After you get the motor right, add a few oz.s of fishing weights [lead] to make it get better traction. I use to pull the fuel tank and put them in there. I use to take three, weight them and tether them together to one E unit. Really pull then.
God bless TCA 05-58541 Benefactor Member of the NRA, Member of the American Legion, Retired Boss Hog of Roseyville , KC&D Qualified
If weight is desired, try these "tape-a-weights"(we used to call them) available at Harbor Freight:
ADCX Rob If weight is desired, try these "tape-a-weights"(we used to call them) available at Harbor Freight:
Rob, thanks for the "heads up" on those weights.
nickaix, thanks a million!!! This fixed it! I happened to have 2 identical tool kits, each with 2 small allen wrenches, .05 (too large) and .036 (too small). 3/64 is about .0469 so you were right about that. I couldn't find a 3/64 anywhere, except online for about $9, so I finally got smart and filed one of the .05's down until it would just fit.
I was suprised at how far I had to turn the screw, and then that there seemed to be an optimal point for best operation -- not too loose, not too tight. But now it's as good as new. Wow, thanks again!

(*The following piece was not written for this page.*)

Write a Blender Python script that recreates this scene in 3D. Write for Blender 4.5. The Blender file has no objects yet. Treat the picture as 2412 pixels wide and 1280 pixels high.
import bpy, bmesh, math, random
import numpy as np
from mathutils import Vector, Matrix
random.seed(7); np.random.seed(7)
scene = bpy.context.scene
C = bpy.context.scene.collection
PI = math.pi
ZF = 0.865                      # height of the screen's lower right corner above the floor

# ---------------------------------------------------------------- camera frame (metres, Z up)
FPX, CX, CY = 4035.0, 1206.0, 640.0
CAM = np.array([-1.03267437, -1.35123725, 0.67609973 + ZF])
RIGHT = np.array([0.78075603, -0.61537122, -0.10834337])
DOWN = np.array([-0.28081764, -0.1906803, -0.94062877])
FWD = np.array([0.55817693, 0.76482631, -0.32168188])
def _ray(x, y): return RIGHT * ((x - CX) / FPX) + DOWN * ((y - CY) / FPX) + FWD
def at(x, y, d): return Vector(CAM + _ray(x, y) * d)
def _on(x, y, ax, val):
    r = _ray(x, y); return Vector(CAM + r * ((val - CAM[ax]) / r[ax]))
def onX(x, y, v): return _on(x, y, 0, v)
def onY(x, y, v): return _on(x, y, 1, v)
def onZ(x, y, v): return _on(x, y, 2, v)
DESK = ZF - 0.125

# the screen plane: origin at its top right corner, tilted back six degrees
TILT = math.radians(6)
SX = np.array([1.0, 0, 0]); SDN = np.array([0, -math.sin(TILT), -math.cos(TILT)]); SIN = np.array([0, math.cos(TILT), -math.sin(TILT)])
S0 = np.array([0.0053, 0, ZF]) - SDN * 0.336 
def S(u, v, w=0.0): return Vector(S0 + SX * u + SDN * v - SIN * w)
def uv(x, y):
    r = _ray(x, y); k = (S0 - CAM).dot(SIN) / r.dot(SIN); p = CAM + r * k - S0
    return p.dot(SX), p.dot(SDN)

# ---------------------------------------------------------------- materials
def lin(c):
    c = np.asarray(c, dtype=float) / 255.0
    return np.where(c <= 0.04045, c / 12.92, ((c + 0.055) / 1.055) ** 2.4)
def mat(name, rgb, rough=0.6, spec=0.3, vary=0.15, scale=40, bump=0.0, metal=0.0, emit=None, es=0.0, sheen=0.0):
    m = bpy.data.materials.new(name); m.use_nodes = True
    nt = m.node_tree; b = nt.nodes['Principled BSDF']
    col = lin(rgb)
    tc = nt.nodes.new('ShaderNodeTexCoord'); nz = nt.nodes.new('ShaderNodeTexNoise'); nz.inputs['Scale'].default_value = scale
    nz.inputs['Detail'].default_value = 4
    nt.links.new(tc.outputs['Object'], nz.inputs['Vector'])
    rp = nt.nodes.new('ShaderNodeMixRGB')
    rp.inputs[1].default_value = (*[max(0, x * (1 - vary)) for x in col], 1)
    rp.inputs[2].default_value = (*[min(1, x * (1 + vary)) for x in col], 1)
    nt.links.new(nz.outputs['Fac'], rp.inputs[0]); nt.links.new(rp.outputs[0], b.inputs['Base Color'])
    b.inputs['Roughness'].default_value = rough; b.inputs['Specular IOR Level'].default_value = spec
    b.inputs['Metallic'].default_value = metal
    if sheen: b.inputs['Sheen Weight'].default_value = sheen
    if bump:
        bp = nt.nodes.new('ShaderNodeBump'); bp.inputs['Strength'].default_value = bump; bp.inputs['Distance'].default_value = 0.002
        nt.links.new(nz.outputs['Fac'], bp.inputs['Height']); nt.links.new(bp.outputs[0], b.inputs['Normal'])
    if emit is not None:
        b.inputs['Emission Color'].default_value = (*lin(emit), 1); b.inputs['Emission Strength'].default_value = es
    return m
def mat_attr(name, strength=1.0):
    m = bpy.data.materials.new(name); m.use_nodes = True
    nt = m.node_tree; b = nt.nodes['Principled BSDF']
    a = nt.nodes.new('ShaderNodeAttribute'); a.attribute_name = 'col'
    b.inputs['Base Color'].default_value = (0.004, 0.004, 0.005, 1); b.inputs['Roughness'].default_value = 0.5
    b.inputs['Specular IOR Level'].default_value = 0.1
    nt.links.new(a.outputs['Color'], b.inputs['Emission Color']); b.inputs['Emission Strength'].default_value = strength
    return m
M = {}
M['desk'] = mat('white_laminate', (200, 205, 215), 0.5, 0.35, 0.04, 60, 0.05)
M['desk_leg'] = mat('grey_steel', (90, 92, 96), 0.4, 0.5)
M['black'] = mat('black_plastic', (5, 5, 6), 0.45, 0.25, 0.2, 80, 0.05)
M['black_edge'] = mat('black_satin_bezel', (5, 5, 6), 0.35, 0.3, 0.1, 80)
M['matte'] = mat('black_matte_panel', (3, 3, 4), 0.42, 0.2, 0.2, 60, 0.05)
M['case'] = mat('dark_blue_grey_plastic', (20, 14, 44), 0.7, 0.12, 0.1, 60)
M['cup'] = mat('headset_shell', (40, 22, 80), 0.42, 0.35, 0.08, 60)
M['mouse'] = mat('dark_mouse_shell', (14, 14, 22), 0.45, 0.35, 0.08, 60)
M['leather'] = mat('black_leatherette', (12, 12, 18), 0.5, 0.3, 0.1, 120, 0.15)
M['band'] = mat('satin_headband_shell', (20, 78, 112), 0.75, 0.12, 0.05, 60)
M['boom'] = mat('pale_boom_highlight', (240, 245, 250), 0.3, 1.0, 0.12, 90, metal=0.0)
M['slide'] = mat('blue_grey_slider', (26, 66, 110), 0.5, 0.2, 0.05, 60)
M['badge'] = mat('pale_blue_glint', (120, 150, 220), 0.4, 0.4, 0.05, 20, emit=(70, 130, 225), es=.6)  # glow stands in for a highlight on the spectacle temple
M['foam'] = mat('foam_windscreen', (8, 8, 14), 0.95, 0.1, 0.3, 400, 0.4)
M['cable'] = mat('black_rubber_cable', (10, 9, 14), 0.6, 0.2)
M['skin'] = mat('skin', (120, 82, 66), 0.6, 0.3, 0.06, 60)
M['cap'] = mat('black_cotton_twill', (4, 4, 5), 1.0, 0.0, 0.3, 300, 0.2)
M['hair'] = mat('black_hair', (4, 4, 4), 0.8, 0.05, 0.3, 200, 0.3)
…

You're welcome! glad I could help!
Hi ChiefEagles, thanks for the idea. Even with the motor fixed, this runs out of power before traction is a problem. It will pull about 15-20 MPC freight cars with ease and that's about all I ever do with it. I bought it new 30+ years ago when my sons were toddlers so it has some sentimental value. I put a light in the dark end. I think it looks great buzzing around the track. Linking 3 of them together must give a lot of power. I use my twin-motor F3's for serious hauling.